For simplicity, let's take our compact set $X$ to be a subset of $\mathbb{R}$. Define $f:X\to\mathbb{R}$ to have a limit at every point in $X$. Then $f$ is uniformly continuous on a set $X$ minus a countable subset of $X$.
Here is what I have so far:
Fix $\epsilon>0$. Since for every $p\in X$, $\lim_{q\to p}f(q)=L_p<\infty$, we can choose a a $\delta_p$ such that $\left|f(q)-L_p\right|<\frac{\epsilon}{2}$ for every $q\in X$ such that $|q-p|<\delta_p$.Let $$E_p=\left\{q\in X: \left|q-p\right|\leq \frac{1}{2}\delta_p\right\}$$then the collection $\{E_p\}_{p\in X}$ is an open cover of $X$ and since $X$ is compact we have a finite set of point $\{p_1,\ldots,p_k\}$ in $X$ such that $$X\subset E_{p_1}\cup\ldots\cup E_{p_k}.$$If we let $$\delta=\frac{1}{2}\min\{\delta_{p_1},\ldots,\delta_{p_k}\}$$and choose $p,q\in X$ such that $|p-q|<\delta$ then $p\in E_{p_i}$ for some $1\leq i\leq k$.Hence $$|p-p_i|<\delta_{p_i}$$ and therefore we also have $$|q-p_i|\leq|p-p_i|+|p-q|<\delta+\frac{1}{2}\delta_{p_i}\leq\delta_{p_i}$$ which tells us that $$|f(p)-f(q)|\leq|f(p)-L_{p_i}|+|f(q)-L_{p_i}|<\epsilon.$$
This tells that every $\epsilon>0$ generates finitely many points $p_1,\ldots,p_k$ and a cover $\{E_{p_1},\ldots,E_{p_k}\}$ of $X$ and a $\delta>0$ such that $|f(q)-f(p)|<\epsilon$ if $|p-q|<\delta$.Now someone hinted that I should construct a sequence $\{\epsilon_n\}$ of real numbers numbers that goes to $0$ as $n\to\infty$. This will give us a countable union of finite sets $\{p_1,\ldots,p_k\}$ for every $\epsilon_n$ at which the function is not necessarily continuous.
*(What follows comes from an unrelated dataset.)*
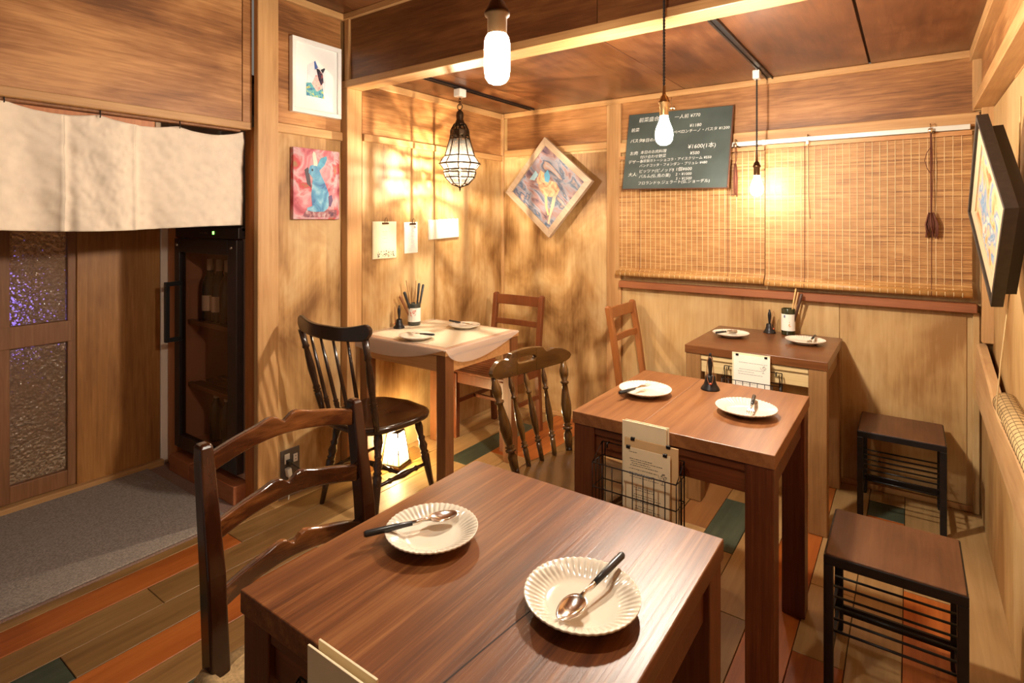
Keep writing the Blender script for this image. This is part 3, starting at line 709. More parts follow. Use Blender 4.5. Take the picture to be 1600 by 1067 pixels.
# B: black turned spindle chair
def black_chair():
    t = thing('spindle_back_chair', 'black brown spindle back chair with saddle seat before the corner table', 'chair', (-2.115, 1.835, 0), .02)
    saddle(.47, .43, .038, .425, BLACKW, t, .84)
    cols = []
    for i in range(49):
        x = -.25 + .50 * i / 48; u = abs(x) / .25
        top = .880 + .040 * u ** 1.7 - .026 * max(0, (u - .86) / .14) ** 2 + .010 * math.exp(-(x / .09) ** 2)
        bot = .826 + .016 * u ** 2 + .030 * max(0, (u - .86) / .14) ** 2
        cols.append((x, bot, top, -.255 - .035 * (1 - u * u)))
    MB().band(cols, .020).build('crest_rail', BLACKW, t, .006, 3)
    for s in (-1, 1):
        MB().turned((s * .185, -.165, .42), (s * .222, -.262, .845), POSTB_PROF, 14).build('back_post', BLACKW, t)
    for i in range(4):
        u = (i + 1) / 5 * 2 - 1
        MB().turned((u * .175, -.182, .415), (u * .215, -.258 - .035 * (1 - u * u), .838), PLAIN_PROF, 10).build('spindle', BLACKW, t)
    legs = {}
    for sx in (-1, 1):
        for sy, yt, yb in ((-1, -.11, -.175), (1, .13, .19)):
            a, b = (sx * .14, yt, .40), (sx * (.185 if sy < 0 else .20), yb, 0)
            MB().turned(b, a, LEG_PROF, 14).build('leg', BLACKW, t); legs[sx, sy] = (Vector(b), Vector(a))
    mids = {}
    for sx in (-1, 1):
        p, q = legs[sx, -1][0].lerp(legs[sx, -1][1], .40), legs[sx, 1][0].lerp(legs[sx, 1][1], .40)
        MB().turned(p, q, STR_PROF, 12).build('stretcher', BLACKW, t); mids[sx] = (p + q) / 2
    MB().turned(mids[-1], mids[1], STR_PROF, 12).build('stretcher', BLACKW, t)
    return t
black_chair()
# C: olive brown chair with handle slot in the crest
def slot_chair():
    t = thing('spindle_back_chair', 'olive brown turned chair with a hand slot in its crest rail', 'chair', (-.985, 1.805, 0), -PI / 2 - .19)
    saddle(.44, .43, .036, .425, OLIVE_X, t, .86)
    W = .445
    def edge(x):
        u = x / (W / 2); au = abs(u)
        if au < .40: top = .842 - .006 * (au / .40) ** 2
        elif au < .50: top = .836 - .020 * math.sin((au - .40) / .10 * PI / 2)
        else: top = .816 + .008 * math.sin((au - .50) / .38 * PI)
        bot = .744 + .014 * (au / .8) ** 2
        if au > .80:
            q = math.sqrt(max(0, 1 - ((au - .80) / .20) ** 2)); mid = .789; top = mid + (top - mid) * q + .0005; bot = mid + (bot - mid) * q - .0005
        return bot, top
    def col(x, zb=None, zt=None):
        b, tp = edge(x); return (x, b if zb is None else zb, tp if zt is None else zt, -.235 - .045 * (1 - (2 * x / W) ** 2))
    m = MB(); S = .055
    rng = lambda a, b, n: [a + (b - a) * i / n for i in range(n + 1)]
    m.band([col(x) for x in rng(-W / 2, -S, 30)], .022)
    m.band([col(x) for x in rng(S, W / 2, 30)], .022)
    slot = lambda x: .014 * math.sqrt(max(0, 1 - (x / S) ** 4))
    m.band([col(x, zb=.800 + slot(x) * .9) for x in rng(-S, S, 14)], .022)
    m.band([col(x, zt=.800 - slot(x) * .9) for x in rng(-S, S, 14)], .022)
    m.build('crest_rail', OLIVE_X, t, .004, 2)
    for s in (-1, 1):
        MB().turned((s * .15, -.175, .42), (s * .197, -.249, .778), POST_PROF, 14).build('back_post', OLIVEW, t)
    for i in range(3):
        u = (i + 1) / 4 * 2 - 1
        MB().turned((u * .145, -.182, .415), (u * .19, -.238 - .045 * (1 - u * u), .760), SPIN_PROF, 10).build('spindle', OLIVEW, t)
    legs = {}
    for sx in (-1, 1):
        for sy, yt, yb in ((-1, -.12, -.17), (1, .12, .17)):
            a, b = (sx * .13, yt, .40), (sx * .18, yb, 0)
            MB().turned(b, a, LEG_PROF, 14).build('leg', OLIVEW, t); legs[sx, sy] = (Vector(b), Vector(a))
    mids = {}
    for sx in (-1, 1):
        p, q = legs[sx, -1][0].lerp(legs[sx, -1][1], .4), legs[sx, 1][0].lerp(legs[sx, 1][1], .4)
        MB().turned(p, q, STR_PROF, 12).build('stretcher', OLIVEW, t); mids[sx] = (p + q) / 2
    MB().turned(mids[-1], mids[1], STR_PROF, 12).build('stretcher', OLIVEW, t)
    return t
slot_chair()
# D, E: plain chairs with two back rails
def rail_chair(label, loc, rz, mat, w=.40, lean=.06, topz=.868):
    t = thing('rail_back_chair', label, 'chair', loc, rz)
    hw = w / 2 - .016
    for s in (-1, 1):
        rings = [(0, -.215), (.40, -.190), (.42, -.190), (.62, -.190 - lean * .4), (topz - .01, -.190 - lean), (topz, -.190 - lean - .001)]
        vs = []; fs = []
        for i, (z, y) in enumerate(rings):
            hx, hy = (.0165, .017) if i < 5 else (.009, .010)
            vs += [(s * hw - hx, y - hy, z), (s * hw + hx, y - hy, z), (s * hw + hx, y + hy, z), (s * hw - hx, y + hy, z)]
        for i in range(len(rings) - 1):
            for k in range(4): fs.append((i * 4 + k, i * 4 + (k + 1) % 4, i * 4 + 4 + (k + 1) % 4, i * 4 + 4 + k))
        fs += [(3, 2, 1, 0), tuple(range(len(vs) - 4, len(vs)))]
        MB().add(vs, fs).build('back_post', mat, t, .005, 3)
        MB().box(s * hw - .017, s * hw + .017, .165, .20, 0, .405).build('front_leg', mat, t, .003, 2)
        MB().box(s * hw - .010, s * hw + .010, -.185, .165, .355, .405).build('seat_rail', mat, t, .002)
        MB().box(s * hw - .008, s * hw + .008, -.19, .165, .21, .235).build('stretcher', mat, t, .002)
    yb = lambda z: -.190 - lean * max(0, (z - .42) / (topz - .42))
    for z0, z1 in ((topz - .078, topz - .012), (topz - .21, topz - .172)):
        MB().band([(x, z0, z1, yb((z0 + z1) / 2) - .010 * (1 - (x / hw) ** 2)) for x in [-hw + 2 * hw * i / 12 for i in range(13)]], .016).build('back_rail', mat, t, .003, 2)
    MB().box(-hw, hw, .168, .188, .345, .405).build('seat_rail', mat, t, .002)
    MB().box(-hw, hw, -.198, -.18, .355, .405).build('seat_rail', mat, t, .002)
    MB().box(-hw, hw, -.005, .015, .212, .233).build('stretcher', mat, t, .002)
    n = 9
    for i in range(n):
        y = -.185 + i * .0425
        MB().box(-w / 2 + .008, w / 2 - .008, y, y + .036, .405, .421).build('seat_slat', mat, t, .003, 2)
    return t
rail_chair('dark red brown slatted chair against the back wall at the corner table', (-2.135, 2.835, 0), PI, REDCH, .40, .05)
rail_chair('orange brown rail back chair at the left of the table under the blinds', (-1.165, 3.135, 0), -PI / 2, ORCH, .375, .07, .86)

# ------------------------------------------------------------------ stools
def stool(loc, label):
    t = thing('stool', label, 'stool', loc, group=None)
    W, D, H = .325, .315, .40
    x0, x1, y0, y1 = -W / 2, W / 2, -D / 2, D / 2
    m = MB(); e = .018
    m.box(x0, x1, y0, y0 + e, H - .03, H - .004).box(x0, x1, y1 - e, y1, H - .03, H - .004).box(x0, x0 + e, y0 + e, y1 - e, H - .03, H - .004).box(x1 - e, x1, y0 + e, y1 - e, H - .03, H - .004)
    m.build('top_frame', IRON, t, .002)
    MB().box(x0 + .004, x1 - .004, y0 + .004, y1 - .004, H - .008, H).build('seat', STOOLW, t, .003, 2)
    for lx in (x0, x1 - .024):
        for ly in (y0, y1 - .024):
            l = MB().box(lx, lx + .024, ly, ly + .024, .012, H - .03).build('leg', IRON, t, .002)
            MB().lathe([(0, 0), (.010, 0), (.010, .012), (.004, .014)], 10, T(lx + .012, ly + .012, 0)).build('foot', IRON, l)
    for i in range(7):
        u = i / 6; y = y0 + .03 + (D - .06) * u
        MB().tube([(x0 + .006, y, .170 + .05 * u), (x1 - .006, y, .170 + .05 * u)], .0038, 8).build('rack_rod', IRON, t)
    for lx in (x0 + .005, x1 - .013): MB().box(lx, lx + .008, y0 + .024, y1 - .024, .160, .166).build('rack_bar', IRON, t)
    MB().box(x0 + .024, x1 - .024, y1 - .016, y1 - .006, .062, .092).build('lower_bar', IRON, t, .001)
    for lx in (x0 + .006, x1 - .016): MB().box(lx, lx + .010, y0 + .024, y1 - .024, .062, .088).build('lower_bar', IRON, t, .001)
    return t
stool((-.040, 1.982, 0), 'black iron stool with wooden seat in front, beside the middle table')
stool((-.035, 3.150, 0), 'black iron stool with wooden seat against the back wall')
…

Can I get any help with completing the proof?
Ah I see the problem is that the inequality$$|f(p)-L_{p_i}|+|f(q)-L_{p_i}|<\frac{\epsilon}{2}+\frac{\epsilon}{2}=\epsilon$$is no loner guaranteed if one of $p$ or $q$ is equal to $p_i$. This is because if it happens that let's say $p=p_i$ and $f(p_i)\neq L_{p_i}$ (which is possible since $f$ can be discontinuous as $p_i$), then $|f(p)-L_{p_i}|<\epsilon/2$ is no longer true. So in fact, what we can only guarantee is that for all $p,q\in X\setminus \{p_1,\ldots,p_k\}$ such that $d(p,q)<\delta$, we have $|f(p)-f(q)|<\epsilon$. So now the proof becomes simple. WLOG, we need only to take $\epsilon_n$ a positive sequence decreasing to 0. For $\epsilon_1$ and following the reasoning above, we can find a finite subset $E_1\subset X$ points and a $\delta_1>0$ such that for all $x,y\in X\setminus E_1$ with $d(x,y)<\delta$ we have $|f(x)-f(y)|<\epsilon_1$. The going by induction, there we can show that for each $n$, there is a finite set $E_n$ and a $\delta_n>0$ such that for all $x,y\in X\setminus (E_1\cup\cdots\cup E_n)$ such that $d(x,y)< \delta_n$ we have $|f(x)-f(y)|<\epsilon_n$. Taking $E=\bigcup_n E_n$, the $f$ is clearly uniformly continuous on $X\setminus E$ and $E$ is at most countable being a countable union of finite sets.